◆ **PROVIDED INFORMATION**:

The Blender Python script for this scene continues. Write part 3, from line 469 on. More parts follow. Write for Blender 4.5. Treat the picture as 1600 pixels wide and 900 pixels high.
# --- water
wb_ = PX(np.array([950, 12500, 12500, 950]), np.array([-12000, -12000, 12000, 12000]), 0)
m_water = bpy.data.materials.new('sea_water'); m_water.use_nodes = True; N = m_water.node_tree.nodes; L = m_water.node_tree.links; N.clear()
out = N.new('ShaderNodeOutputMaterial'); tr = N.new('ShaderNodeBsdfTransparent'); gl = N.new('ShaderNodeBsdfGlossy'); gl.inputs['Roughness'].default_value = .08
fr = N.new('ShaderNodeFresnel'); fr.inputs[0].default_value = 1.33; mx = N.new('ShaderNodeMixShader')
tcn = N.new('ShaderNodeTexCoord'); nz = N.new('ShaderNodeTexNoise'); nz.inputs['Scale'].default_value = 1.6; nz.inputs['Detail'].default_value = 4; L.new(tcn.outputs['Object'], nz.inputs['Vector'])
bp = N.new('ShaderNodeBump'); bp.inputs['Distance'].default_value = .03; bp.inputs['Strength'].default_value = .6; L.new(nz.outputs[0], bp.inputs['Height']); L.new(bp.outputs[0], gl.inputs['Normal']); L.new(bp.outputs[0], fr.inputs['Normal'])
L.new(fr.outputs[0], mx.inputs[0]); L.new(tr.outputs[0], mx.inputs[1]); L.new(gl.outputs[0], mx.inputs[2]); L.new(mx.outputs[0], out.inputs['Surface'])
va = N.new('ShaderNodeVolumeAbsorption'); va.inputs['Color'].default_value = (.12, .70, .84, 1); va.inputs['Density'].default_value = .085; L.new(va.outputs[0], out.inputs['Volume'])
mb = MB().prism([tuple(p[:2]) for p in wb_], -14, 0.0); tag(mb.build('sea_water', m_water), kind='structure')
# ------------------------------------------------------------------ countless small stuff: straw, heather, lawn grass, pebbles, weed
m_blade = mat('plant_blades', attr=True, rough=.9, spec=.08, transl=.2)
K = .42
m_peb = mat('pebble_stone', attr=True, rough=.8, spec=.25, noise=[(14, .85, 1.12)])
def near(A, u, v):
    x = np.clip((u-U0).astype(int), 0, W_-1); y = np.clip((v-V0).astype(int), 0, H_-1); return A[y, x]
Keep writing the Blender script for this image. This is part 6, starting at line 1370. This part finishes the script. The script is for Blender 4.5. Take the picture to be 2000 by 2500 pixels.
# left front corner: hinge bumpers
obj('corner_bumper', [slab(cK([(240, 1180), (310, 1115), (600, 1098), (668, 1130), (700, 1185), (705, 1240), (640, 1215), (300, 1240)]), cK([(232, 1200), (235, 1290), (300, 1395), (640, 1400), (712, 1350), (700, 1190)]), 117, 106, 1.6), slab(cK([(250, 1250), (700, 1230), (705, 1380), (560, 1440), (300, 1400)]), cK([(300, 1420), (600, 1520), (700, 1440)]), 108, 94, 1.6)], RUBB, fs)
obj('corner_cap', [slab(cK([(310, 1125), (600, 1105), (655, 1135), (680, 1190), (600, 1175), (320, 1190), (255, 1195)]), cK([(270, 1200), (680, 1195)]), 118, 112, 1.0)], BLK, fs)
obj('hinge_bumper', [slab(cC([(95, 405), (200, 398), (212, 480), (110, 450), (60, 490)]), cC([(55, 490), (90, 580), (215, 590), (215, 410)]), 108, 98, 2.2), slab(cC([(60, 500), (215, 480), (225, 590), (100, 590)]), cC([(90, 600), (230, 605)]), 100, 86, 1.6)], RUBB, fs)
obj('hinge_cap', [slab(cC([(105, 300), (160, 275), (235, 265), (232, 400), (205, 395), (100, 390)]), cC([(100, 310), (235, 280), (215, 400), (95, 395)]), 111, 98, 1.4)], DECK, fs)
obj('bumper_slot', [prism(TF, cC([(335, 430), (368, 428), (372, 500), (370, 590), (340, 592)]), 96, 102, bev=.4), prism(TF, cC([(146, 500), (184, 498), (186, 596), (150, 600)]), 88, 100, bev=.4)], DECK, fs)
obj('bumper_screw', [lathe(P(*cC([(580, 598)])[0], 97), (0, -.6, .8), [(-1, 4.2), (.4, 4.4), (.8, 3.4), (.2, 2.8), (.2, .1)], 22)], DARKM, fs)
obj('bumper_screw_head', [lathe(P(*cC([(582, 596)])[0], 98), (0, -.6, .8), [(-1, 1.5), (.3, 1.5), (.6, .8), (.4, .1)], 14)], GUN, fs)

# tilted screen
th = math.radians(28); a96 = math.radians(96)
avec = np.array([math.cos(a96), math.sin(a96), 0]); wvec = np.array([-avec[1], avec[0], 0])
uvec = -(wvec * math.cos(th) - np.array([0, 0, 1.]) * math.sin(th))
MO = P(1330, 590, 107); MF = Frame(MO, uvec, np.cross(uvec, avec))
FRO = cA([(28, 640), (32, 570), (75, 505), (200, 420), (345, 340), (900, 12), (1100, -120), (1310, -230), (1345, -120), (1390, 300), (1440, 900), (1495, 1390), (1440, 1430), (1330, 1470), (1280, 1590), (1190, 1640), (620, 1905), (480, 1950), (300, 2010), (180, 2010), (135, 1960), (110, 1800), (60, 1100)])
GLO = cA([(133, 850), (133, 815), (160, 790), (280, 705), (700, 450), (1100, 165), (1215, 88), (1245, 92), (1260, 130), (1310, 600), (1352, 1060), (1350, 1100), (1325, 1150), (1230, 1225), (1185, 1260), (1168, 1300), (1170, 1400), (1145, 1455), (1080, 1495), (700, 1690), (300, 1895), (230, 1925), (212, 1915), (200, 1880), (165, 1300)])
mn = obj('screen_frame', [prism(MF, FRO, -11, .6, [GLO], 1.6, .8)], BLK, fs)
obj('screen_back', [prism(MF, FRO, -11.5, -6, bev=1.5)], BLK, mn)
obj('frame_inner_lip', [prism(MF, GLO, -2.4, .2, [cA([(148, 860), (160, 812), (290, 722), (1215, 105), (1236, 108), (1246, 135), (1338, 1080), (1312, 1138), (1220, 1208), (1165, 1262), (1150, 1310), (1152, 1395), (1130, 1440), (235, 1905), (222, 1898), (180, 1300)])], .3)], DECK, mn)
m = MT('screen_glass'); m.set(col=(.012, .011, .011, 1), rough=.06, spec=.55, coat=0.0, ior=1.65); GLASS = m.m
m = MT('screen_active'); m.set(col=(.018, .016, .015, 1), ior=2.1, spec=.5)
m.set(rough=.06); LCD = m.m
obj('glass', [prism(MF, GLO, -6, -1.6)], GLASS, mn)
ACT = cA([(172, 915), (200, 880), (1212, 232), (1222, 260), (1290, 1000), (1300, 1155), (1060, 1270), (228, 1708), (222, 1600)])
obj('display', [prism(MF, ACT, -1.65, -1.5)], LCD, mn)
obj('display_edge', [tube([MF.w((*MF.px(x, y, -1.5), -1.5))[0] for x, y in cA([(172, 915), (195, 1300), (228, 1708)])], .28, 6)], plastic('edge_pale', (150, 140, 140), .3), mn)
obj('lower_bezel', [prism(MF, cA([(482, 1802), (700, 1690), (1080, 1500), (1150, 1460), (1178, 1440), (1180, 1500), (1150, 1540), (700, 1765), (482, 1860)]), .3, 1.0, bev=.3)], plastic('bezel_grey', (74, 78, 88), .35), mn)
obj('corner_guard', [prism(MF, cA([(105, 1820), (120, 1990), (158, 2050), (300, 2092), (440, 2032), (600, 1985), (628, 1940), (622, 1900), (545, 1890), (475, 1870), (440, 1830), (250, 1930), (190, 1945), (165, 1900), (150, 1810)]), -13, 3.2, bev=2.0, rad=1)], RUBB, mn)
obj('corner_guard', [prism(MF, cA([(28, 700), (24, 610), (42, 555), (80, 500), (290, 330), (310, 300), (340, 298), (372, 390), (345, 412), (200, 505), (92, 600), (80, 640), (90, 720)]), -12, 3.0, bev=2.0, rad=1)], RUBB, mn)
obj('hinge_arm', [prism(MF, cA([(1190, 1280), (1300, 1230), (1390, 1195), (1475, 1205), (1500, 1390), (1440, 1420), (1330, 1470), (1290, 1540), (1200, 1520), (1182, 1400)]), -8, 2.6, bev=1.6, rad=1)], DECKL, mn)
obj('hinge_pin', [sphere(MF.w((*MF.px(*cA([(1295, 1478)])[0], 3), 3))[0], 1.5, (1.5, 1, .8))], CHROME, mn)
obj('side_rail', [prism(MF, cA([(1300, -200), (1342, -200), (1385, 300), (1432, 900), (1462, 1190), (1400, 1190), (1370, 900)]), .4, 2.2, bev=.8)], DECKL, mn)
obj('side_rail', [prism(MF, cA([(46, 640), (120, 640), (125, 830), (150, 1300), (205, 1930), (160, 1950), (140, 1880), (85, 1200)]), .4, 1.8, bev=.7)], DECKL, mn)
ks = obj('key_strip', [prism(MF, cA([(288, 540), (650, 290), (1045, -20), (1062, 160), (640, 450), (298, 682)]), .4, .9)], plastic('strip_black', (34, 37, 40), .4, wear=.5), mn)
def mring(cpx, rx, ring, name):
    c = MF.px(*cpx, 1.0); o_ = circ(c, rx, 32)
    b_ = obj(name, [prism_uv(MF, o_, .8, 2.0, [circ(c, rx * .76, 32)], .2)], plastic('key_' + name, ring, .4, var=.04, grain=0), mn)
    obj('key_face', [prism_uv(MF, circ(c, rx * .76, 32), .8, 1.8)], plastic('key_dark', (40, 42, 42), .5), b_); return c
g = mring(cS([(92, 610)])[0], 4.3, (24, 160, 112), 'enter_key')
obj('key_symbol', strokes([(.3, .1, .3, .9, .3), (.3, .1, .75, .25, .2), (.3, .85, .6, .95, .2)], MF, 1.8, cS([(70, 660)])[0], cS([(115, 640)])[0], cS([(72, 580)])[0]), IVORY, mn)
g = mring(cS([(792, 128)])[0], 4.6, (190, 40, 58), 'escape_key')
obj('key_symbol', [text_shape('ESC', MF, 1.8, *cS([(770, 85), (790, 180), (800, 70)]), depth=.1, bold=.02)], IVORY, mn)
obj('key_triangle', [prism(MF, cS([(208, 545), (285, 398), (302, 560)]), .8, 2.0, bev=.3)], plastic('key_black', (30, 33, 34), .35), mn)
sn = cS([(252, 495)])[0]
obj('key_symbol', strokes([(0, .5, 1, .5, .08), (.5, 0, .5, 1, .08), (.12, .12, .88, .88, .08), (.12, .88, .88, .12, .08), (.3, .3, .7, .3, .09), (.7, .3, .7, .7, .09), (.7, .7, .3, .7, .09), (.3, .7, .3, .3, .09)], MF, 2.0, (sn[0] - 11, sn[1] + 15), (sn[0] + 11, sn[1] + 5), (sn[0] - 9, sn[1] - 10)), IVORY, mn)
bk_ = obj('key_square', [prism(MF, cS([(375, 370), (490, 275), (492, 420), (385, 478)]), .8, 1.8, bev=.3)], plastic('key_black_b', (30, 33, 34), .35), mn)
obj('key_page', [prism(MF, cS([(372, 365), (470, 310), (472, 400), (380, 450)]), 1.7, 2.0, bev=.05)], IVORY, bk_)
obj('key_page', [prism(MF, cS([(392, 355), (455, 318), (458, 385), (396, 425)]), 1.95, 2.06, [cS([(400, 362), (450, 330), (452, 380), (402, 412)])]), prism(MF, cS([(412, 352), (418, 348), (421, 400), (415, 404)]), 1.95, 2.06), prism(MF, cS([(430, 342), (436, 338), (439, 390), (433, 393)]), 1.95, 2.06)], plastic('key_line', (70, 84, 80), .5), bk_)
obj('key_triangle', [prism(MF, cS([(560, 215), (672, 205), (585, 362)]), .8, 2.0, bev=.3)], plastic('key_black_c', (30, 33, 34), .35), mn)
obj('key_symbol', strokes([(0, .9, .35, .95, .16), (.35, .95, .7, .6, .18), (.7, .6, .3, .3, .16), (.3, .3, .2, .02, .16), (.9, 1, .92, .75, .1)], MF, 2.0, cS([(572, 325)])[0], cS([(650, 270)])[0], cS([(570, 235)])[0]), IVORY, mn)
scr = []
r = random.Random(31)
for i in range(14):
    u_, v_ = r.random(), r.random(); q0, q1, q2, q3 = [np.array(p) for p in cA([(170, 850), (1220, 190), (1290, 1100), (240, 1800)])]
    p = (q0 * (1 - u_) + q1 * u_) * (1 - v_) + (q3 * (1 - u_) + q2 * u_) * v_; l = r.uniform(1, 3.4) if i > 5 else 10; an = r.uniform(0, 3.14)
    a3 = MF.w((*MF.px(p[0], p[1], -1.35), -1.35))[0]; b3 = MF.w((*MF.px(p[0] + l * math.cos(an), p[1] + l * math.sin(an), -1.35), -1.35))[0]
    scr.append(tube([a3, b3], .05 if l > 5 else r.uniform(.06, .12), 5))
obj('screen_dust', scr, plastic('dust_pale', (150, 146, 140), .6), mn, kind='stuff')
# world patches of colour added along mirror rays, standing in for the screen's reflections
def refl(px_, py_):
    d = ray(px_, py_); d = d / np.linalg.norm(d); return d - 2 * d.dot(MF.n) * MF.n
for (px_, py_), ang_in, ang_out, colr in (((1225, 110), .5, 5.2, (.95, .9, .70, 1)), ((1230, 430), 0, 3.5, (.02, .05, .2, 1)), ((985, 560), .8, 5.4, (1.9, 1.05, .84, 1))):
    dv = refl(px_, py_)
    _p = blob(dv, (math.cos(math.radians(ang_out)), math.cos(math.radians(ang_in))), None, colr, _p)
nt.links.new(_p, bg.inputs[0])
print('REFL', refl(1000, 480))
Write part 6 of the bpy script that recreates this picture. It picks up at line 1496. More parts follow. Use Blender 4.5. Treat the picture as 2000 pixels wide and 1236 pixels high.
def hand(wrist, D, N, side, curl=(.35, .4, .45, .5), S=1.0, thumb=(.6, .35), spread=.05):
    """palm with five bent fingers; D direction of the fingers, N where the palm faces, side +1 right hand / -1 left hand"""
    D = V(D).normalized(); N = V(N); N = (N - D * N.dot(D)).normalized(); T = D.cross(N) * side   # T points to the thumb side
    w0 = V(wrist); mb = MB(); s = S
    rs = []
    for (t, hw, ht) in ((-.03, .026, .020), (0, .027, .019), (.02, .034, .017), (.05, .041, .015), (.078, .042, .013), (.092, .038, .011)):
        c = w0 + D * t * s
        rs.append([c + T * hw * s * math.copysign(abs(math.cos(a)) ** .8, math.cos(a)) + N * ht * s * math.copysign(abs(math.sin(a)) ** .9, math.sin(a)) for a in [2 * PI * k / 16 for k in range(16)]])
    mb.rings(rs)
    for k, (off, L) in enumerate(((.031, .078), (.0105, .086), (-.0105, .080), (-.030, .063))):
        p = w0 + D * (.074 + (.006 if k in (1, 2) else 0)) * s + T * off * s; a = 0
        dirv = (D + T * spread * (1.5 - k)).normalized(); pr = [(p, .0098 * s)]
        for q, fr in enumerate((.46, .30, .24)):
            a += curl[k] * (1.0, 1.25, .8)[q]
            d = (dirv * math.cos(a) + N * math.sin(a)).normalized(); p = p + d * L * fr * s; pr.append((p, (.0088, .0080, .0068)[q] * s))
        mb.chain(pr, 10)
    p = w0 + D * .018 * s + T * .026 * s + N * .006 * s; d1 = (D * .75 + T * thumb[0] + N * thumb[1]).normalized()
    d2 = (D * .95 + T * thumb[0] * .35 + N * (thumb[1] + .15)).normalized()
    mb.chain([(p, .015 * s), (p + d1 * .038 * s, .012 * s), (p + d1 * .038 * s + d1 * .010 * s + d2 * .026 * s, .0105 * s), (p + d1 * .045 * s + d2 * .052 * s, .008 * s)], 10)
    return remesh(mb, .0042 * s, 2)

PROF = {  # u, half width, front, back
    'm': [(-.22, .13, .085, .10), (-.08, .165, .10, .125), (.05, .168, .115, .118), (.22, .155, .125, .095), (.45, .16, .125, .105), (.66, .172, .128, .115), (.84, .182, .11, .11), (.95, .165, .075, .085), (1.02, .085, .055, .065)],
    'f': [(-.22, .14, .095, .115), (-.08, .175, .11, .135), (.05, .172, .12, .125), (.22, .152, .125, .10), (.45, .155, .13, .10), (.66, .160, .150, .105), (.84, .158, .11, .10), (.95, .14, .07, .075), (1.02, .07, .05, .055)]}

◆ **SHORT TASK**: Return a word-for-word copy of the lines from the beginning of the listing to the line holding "x = np.clip((u-U0).astype(int), 0, W_-1);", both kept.

◆ **RESULT OF THE TASK**:
The Blender Python script for this scene continues. Write part 3, from line 469 on. More parts follow. Write for Blender 4.5. Treat the picture as 1600 pixels wide and 900 pixels high.
# --- water
wb_ = PX(np.array([950, 12500, 12500, 950]), np.array([-12000, -12000, 12000, 12000]), 0)
m_water = bpy.data.materials.new('sea_water'); m_water.use_nodes = True; N = m_water.node_tree.nodes; L = m_water.node_tree.links; N.clear()
out = N.new('ShaderNodeOutputMaterial'); tr = N.new('ShaderNodeBsdfTransparent'); gl = N.new('ShaderNodeBsdfGlossy'); gl.inputs['Roughness'].default_value = .08
fr = N.new('ShaderNodeFresnel'); fr.inputs[0].default_value = 1.33; mx = N.new('ShaderNodeMixShader')
tcn = N.new('ShaderNodeTexCoord'); nz = N.new('ShaderNodeTexNoise'); nz.inputs['Scale'].default_value = 1.6; nz.inputs['Detail'].default_value = 4; L.new(tcn.outputs['Object'], nz.inputs['Vector'])
bp = N.new('ShaderNodeBump'); bp.inputs['Distance'].default_value = .03; bp.inputs['Strength'].default_value = .6; L.new(nz.outputs[0], bp.inputs['Height']); L.new(bp.outputs[0], gl.inputs['Normal']); L.new(bp.outputs[0], fr.inputs['Normal'])
L.new(fr.outputs[0], mx.inputs[0]); L.new(tr.outputs[0], mx.inputs[1]); L.new(gl.outputs[0], mx.inputs[2]); L.new(mx.outputs[0], out.inputs['Surface'])
va = N.new('ShaderNodeVolumeAbsorption'); va.inputs['Color'].default_value = (.12, .70, .84, 1); va.inputs['Density'].default_value = .085; L.new(va.outputs[0], out.inputs['Volume'])
mb = MB().prism([tuple(p[:2]) for p in wb_], -14, 0.0); tag(mb.build('sea_water', m_water), kind='structure')
# ------------------------------------------------------------------ countless small stuff: straw, heather, lawn grass, pebbles, weed
m_blade = mat('plant_blades', attr=True, rough=.9, spec=.08, transl=.2)
K = .42
m_peb = mat('pebble_stone', attr=True, rough=.8, spec=.25, noise=[(14, .85, 1.12)])
def near(A, u, v):
    x = np.clip((u-U0).astype(int), 0, W_-1); y = np.clip((v-V0).astype(int), 0, H_-1); return A[y, x]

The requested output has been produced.